WRITTEN PROBLEM -
Locate, in the data below, the line that contains "Write the bpy" and the line that contains "sun.rotation_euler = (math.radians(36), math.radians(24), 0)"; reproduce exactly those two lines and every line between them, nothing more.

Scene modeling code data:
'''

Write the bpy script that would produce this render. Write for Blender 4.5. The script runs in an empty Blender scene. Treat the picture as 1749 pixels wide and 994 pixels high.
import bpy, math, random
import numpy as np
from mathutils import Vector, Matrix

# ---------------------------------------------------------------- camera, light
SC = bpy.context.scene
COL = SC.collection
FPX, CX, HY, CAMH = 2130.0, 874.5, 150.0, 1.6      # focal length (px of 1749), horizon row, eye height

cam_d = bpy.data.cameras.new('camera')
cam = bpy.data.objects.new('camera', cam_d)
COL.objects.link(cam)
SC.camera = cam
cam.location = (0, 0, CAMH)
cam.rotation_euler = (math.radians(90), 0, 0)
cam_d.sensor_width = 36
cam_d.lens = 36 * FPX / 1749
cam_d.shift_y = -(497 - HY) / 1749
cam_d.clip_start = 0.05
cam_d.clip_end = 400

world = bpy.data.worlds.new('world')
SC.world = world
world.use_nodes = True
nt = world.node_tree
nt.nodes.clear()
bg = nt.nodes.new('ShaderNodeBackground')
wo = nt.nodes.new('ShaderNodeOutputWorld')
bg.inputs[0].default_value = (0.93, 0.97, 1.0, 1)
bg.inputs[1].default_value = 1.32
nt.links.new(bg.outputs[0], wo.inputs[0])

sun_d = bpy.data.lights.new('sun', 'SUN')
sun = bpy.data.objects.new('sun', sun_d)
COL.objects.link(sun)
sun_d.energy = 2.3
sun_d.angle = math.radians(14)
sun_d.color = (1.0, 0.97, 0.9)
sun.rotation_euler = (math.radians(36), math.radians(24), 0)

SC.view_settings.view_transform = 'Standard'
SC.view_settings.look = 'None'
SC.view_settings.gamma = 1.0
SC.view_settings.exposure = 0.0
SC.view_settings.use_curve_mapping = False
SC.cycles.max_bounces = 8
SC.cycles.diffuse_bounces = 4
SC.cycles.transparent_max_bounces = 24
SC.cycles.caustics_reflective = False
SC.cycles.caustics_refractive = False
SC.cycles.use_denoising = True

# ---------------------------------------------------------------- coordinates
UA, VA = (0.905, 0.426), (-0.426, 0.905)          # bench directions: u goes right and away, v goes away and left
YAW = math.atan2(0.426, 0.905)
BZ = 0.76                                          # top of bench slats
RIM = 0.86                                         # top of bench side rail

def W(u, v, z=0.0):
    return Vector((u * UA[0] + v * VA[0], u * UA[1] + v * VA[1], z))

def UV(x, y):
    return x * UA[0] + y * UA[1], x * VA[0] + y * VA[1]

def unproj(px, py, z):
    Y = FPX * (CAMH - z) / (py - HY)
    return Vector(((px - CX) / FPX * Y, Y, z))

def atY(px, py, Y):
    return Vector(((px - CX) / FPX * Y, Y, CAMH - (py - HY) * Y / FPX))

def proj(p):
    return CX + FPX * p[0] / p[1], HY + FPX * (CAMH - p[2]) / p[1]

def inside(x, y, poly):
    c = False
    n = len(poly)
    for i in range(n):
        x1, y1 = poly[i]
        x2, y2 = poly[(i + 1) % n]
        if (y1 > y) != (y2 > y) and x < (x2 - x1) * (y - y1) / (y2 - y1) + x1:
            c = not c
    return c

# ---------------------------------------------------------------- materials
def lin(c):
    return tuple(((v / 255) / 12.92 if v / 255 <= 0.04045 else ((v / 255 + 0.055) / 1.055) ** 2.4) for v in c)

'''
'''

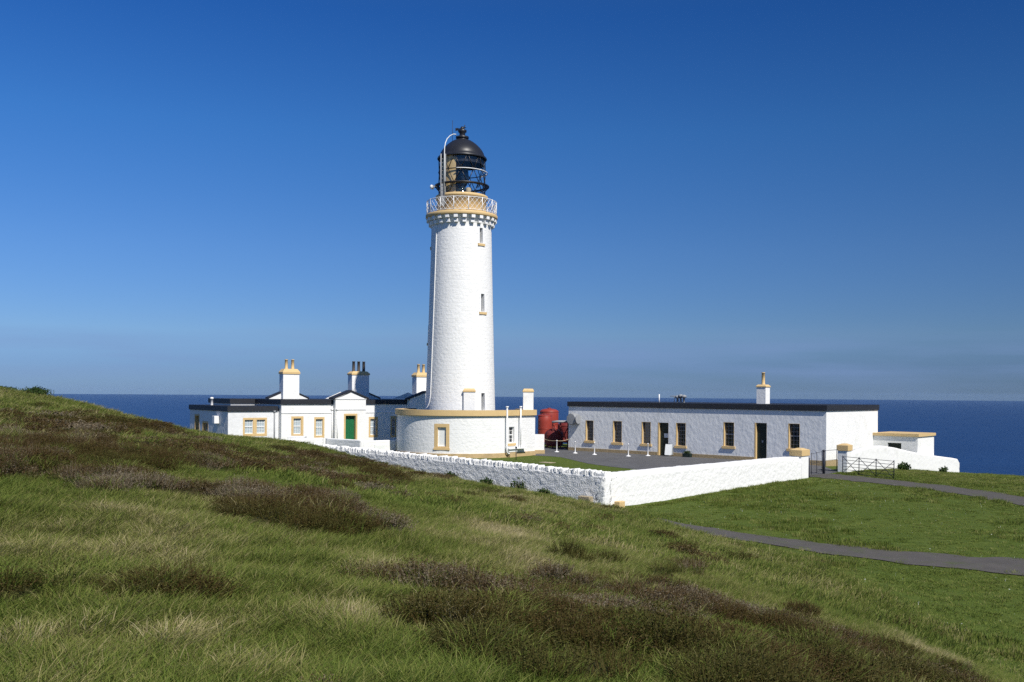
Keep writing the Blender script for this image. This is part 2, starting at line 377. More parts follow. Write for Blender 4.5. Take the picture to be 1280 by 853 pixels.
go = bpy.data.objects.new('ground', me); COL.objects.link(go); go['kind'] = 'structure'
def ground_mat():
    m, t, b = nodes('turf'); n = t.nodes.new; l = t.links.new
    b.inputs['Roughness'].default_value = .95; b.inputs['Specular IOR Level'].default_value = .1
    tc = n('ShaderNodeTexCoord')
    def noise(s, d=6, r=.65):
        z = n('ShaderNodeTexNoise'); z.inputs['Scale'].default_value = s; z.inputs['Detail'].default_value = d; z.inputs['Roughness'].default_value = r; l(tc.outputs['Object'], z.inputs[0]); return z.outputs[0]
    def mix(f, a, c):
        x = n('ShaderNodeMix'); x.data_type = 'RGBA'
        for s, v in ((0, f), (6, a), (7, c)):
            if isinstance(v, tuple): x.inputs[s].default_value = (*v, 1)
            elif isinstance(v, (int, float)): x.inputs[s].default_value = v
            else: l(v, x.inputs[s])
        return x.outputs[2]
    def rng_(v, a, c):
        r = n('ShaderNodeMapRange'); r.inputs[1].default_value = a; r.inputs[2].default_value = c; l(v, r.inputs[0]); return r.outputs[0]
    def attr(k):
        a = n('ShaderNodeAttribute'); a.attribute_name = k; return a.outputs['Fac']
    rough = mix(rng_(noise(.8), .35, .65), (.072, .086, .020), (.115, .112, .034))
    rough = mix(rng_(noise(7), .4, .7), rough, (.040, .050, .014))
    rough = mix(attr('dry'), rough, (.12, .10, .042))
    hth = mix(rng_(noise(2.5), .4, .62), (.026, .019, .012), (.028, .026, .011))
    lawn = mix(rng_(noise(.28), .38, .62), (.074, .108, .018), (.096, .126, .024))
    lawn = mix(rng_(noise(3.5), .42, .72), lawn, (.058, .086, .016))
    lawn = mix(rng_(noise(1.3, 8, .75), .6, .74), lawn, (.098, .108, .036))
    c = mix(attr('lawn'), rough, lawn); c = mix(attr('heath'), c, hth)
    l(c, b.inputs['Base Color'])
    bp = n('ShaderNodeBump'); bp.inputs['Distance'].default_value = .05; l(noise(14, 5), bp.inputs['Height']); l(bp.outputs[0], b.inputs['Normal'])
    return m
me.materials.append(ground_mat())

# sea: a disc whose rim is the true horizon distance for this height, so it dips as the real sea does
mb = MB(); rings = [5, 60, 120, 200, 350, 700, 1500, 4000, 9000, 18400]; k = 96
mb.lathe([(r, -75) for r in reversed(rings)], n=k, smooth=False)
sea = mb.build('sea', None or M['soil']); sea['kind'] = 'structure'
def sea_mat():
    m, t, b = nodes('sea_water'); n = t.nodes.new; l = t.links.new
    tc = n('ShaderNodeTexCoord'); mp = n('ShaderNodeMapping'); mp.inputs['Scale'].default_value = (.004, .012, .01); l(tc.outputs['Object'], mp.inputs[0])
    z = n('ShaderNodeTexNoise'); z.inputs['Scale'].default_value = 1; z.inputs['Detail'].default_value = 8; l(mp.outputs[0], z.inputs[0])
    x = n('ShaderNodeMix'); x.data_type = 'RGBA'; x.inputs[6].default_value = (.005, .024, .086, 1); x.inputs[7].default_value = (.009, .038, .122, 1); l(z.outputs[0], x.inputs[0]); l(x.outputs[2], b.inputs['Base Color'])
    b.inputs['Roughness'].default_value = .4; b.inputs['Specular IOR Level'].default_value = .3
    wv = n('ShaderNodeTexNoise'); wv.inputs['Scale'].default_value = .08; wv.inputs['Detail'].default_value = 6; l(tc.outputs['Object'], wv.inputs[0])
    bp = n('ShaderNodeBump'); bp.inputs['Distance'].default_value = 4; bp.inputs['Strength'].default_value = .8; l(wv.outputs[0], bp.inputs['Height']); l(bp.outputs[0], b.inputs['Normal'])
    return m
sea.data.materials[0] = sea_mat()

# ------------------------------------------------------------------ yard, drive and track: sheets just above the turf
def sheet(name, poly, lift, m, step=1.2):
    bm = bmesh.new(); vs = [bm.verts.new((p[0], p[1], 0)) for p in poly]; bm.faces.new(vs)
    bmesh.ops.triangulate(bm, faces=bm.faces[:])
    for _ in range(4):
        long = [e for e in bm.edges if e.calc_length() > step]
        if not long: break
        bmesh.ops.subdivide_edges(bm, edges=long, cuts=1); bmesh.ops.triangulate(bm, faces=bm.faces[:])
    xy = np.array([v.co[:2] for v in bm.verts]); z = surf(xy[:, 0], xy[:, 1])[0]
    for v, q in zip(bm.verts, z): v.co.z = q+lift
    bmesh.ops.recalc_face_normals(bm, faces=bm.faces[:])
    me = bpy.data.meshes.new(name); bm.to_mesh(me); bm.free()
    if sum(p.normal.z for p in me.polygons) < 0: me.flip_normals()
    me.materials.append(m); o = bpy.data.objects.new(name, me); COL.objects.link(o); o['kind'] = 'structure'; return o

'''

THE OUTPUT -
Write the bpy script that would produce this render. Write for Blender 4.5. The script runs in an empty Blender scene. Treat the picture as 1749 pixels wide and 994 pixels high.
import bpy, math, random
import numpy as np
from mathutils import Vector, Matrix

# ---------------------------------------------------------------- camera, light
SC = bpy.context.scene
COL = SC.collection
FPX, CX, HY, CAMH = 2130.0, 874.5, 150.0, 1.6      # focal length (px of 1749), horizon row, eye height

cam_d = bpy.data.cameras.new('camera')
cam = bpy.data.objects.new('camera', cam_d)
COL.objects.link(cam)
SC.camera = cam
cam.location = (0, 0, CAMH)
cam.rotation_euler = (math.radians(90), 0, 0)
cam_d.sensor_width = 36
cam_d.lens = 36 * FPX / 1749
cam_d.shift_y = -(497 - HY) / 1749
cam_d.clip_start = 0.05
cam_d.clip_end = 400

world = bpy.data.worlds.new('world')
SC.world = world
world.use_nodes = True
nt = world.node_tree
nt.nodes.clear()
bg = nt.nodes.new('ShaderNodeBackground')
wo = nt.nodes.new('ShaderNodeOutputWorld')
bg.inputs[0].default_value = (0.93, 0.97, 1.0, 1)
bg.inputs[1].default_value = 1.32
nt.links.new(bg.outputs[0], wo.inputs[0])

sun_d = bpy.data.lights.new('sun', 'SUN')
sun = bpy.data.objects.new('sun', sun_d)
COL.objects.link(sun)
sun_d.energy = 2.3
sun_d.angle = math.radians(14)
sun_d.color = (1.0, 0.97, 0.9)
sun.rotation_euler = (math.radians(36), math.radians(24), 0)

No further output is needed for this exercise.